RITA
RITA
ANTALYA // TURQUIE
HIVER 2023
Quand je l'ai connue, elle vendait des éclairs à Antalya, ville suspendue aux falaises de l'Anatolie, paisible rempart aux flots de la Méditerranée.
Quand on est turque, normalement, on ne s'appelle pas Rita. On s'appelle Yildiz, Melis ou Buse, mais on ne s'appelle jamais Rita. On s'appelle Rita quand l'un des deux parents est allemand, ce qui est le cas pour Rita.
Elle est grande, certainement plus grande que vous et clairement plus grande que moi et il s'avère que chez Rita, la majesté s'accorde de l'altitude ; élément de grâce parmi d'autres, qui transforme chacun de ses gestes en ondes tranquilles.

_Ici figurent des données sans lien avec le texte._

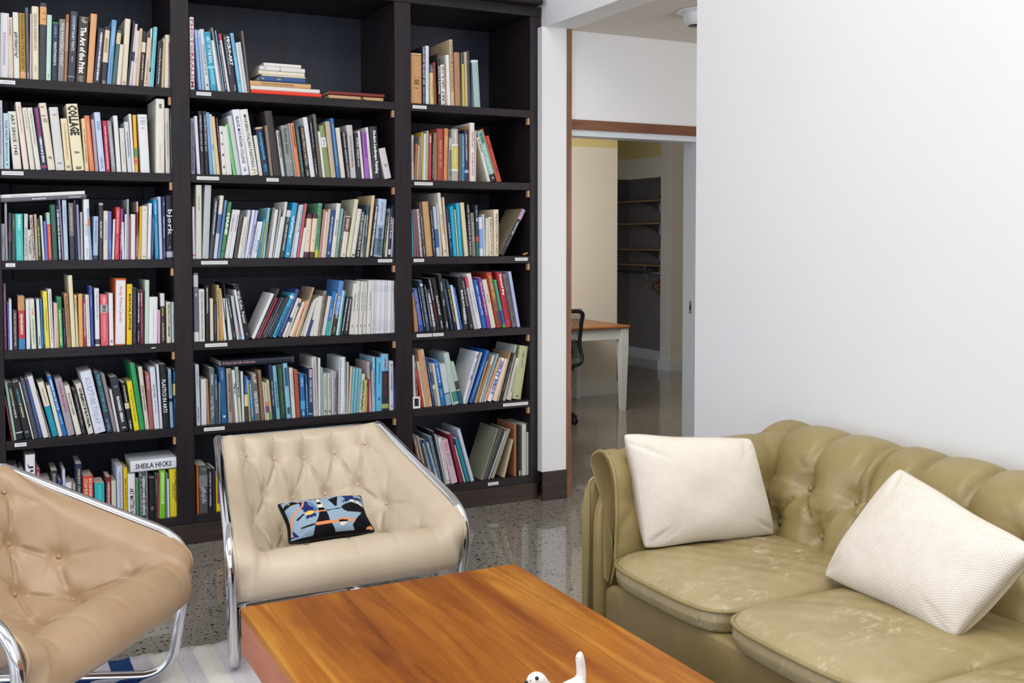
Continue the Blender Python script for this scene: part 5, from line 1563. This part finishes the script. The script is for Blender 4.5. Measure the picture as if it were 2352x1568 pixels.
# patterned pillow on the cream chair
def in_poly(X, Y, poly):
    ins = np.zeros(X.shape, bool); n = len(poly); j = n-1
    for i in range(n):
        xi, yi = poly[i]; xj, yj = poly[j]
        c_ = ((yi > Y) != (yj > Y)) & (X < (xj-xi)*(Y-yi)/((yj-yi) if yj != yi else 1e-9)+xi); ins ^= c_; j = i
    return ins
def pat(U, V_):
    # picture coordinates of the front: corner pixels of a 2352-wide view of the pillow
    c = [np.array(q, float) for q in ((270, 430), (1770, 300), (560, 1210), (1960, 1080))]
    a = ((U+1)/2)[..., None]; b = ((1-V_)/2)[..., None]
    Q = c[0]*(1-a)*(1-b)+c[1]*a*(1-b)+c[2]*(1-a)*b+c[3]*a*b
    X, Y = Q[..., 0], Q[..., 1]
    jit = 9*np.sin(X*.11+Y*.05)+7*np.sin(X*.23-Y*.19)
    out = np.zeros(U.shape+(4,)); out[:] = lin('93a9ba')
    st = np.sin((Y+.15*X)*.22+3*np.sin(X*.01)) > .90; out[st & (X < 1000)] = lin('6c8498')
    def P_(c_, pts, j=0): out[in_poly(X+j*jit, Y+j*jit*.6, pts)] = lin(c_)
    navy, blk, org, crm = '1c2c68', '0d0e14', 'e5905c', 'e8ddc0'
    P_(navy, [(600, 545), (735, 530), (780, 640), (850, 700), (880, 790), (920, 870), (750, 900), (740, 820), (660, 700)], 1)
    P_('5c7298', [(735, 540), (830, 600), (930, 740), (930, 800), (880, 780), (850, 690)], 1)
    P_(navy, [(1340, 400), (1560, 350), (1600, 440), (1750, 480), (1760, 530), (1600, 540), (1480, 580), (1340, 620), (1400, 520)], 1)
    P_(navy, [(560, 1050), (700, 1150), (560, 1160)], 1)
    P_(blk, [(350, 590), (380, 520), (470, 485), (560, 500), (620, 560), (500, 575), (370, 630)])
    P_('c8cc50', [(395, 530), (450, 510), (465, 525), (400, 545)])
    P_(org, [(520, 495), (610, 530), (605, 548), (530, 512)])
    P_(org, [(675, 520), (705, 520), (690, 650), (560, 770), (520, 860), (515, 960), (540, 1070), (610, 1140), (560, 1120), (490, 1040), (475, 900), (490, 800), (560, 720), (650, 650)])
    P_(blk, [(1100, 540), (1285, 430), (1260, 590), (1250, 705), (1220, 700)])
    P_(crm, [(890, 500), (935, 500), (1030, 720), (1060, 770), (950, 770)])
    P_(blk, [(900, 600), (970, 600), (990, 650), (915, 650)]); P_(blk, [(930, 715), (1025, 712), (1075, 775), (1150, 960), (1200, 1020), (1310, 1150), (1340, 1300), (930, 1300), (915, 1000), (955, 880), (960, 790)])
    P_(blk, [(770, 490), (820, 465), (930, 462), (985, 498), (900, 512), (800, 510)]); P_('d8dce0', [(810, 488), (850, 475), (880, 488), (845, 500)]); P_('e0b060', [(895, 485), (935, 475), (945, 492), (905, 500)])
    P_(blk, [(1330, 710), (1400, 650), (1520, 600), (1800, 660), (1900, 750), (1960, 900), (1900, 1060), (1640, 1150), (1545, 1030), (1600, 930), (1720, 800), (1450, 815), (1370, 780)])
    P_(crm, [(1480, 550), (1540, 535), (1640, 560), (1780, 650), (1720, 655), (1600, 600), (1490, 585)])
    P_(blk, [(1565, 560), (1600, 555), (1630, 575), (1590, 580)])
    P_(org, [(1670, 430), (1700, 410), (1760, 430), (1740, 460), (1690, 450)])
    P_('ecc05c', [(715, 800), (760, 765), (840, 760), (890, 790), (840, 830), (750, 838)])
    P_(org, [(885, 775), (1065, 765), (1080, 790), (890, 800)]); P_(blk, [(1075, 770), (1345, 735), (1345, 750), (1080, 785)])
    P_(blk, [(570, 880), (700, 795), (715, 815), (610, 905)])
    P_(org, [(915, 990), (940, 975), (1580, 935), (1590, 970), (930, 1028)])
    P_(org, [(1290, 935), (1370, 915), (1440, 935), (1440, 965), (1300, 970)]); P_(blk, [(1300, 958), (1440, 950), (1450, 985), (1310, 992)]); P_(crm, [(1310, 992), (1450, 985), (1400, 1040), (1350, 1045)])
    P_(blk, [(680, 1030), (910, 990), (910, 1020), (700, 1050)]); P_(blk, [(640, 1190), (930, 1175), (930, 1200), (640, 1215)])
    P_(blk, [(1320, 1150), (1490, 1135), (1480, 1165), (1340, 1200)])
    P_(org, [(1770, 1110), (1810, 1030), (1900, 1000), (1990, 960), (2000, 1000), (1900, 1060)])
    e = (np.abs(U) > .965) | (np.abs(V_) > .95); out[e] = lin('0f1014')
    return out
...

Je ne sais quel genre de brasier se cache sous cette paisible apparence, mais les flammes y sont bien là, clandestines. Gare aux tempéraments calmes, la colère, c'est comme tout, pour qu'elle soit maîtrisée, encore faut-il en avoir la pratique.
Rita a un amoureux, il s'appelle Berk. Tout comme elle, il possède deux passeports ; le turc et l'italien. Les deux forment un couple qui respire, lorsqu'on les rencontre, bienveillance et intelligence.
Rita a aussi un chat, Curry, qu'elle promène en laisse dans les rues d'Antalya, ou dans le panier de son vélo.
Rita est-elle heureuse ? Elle est lucide. Sur elle, sur l’idée qu’elle se fait d’une relation, sur la réalité de son monde. On lui perçoit parfois au creux des yeux un air de “Mais qu’est-ce que je fous là, au juste ?”. Le regard qui se perd au lointain. Des yeux bien sombres et bien brillants, qui s’égarent au devant dans une fuite en avant toute existentielle.
Pour le moment elle semble comme dans le hall d'une gare à attendre un train dont elle ne connaîtrait pas l'heure d'arrivée. Mais il arrivera ce train, c’est sûr.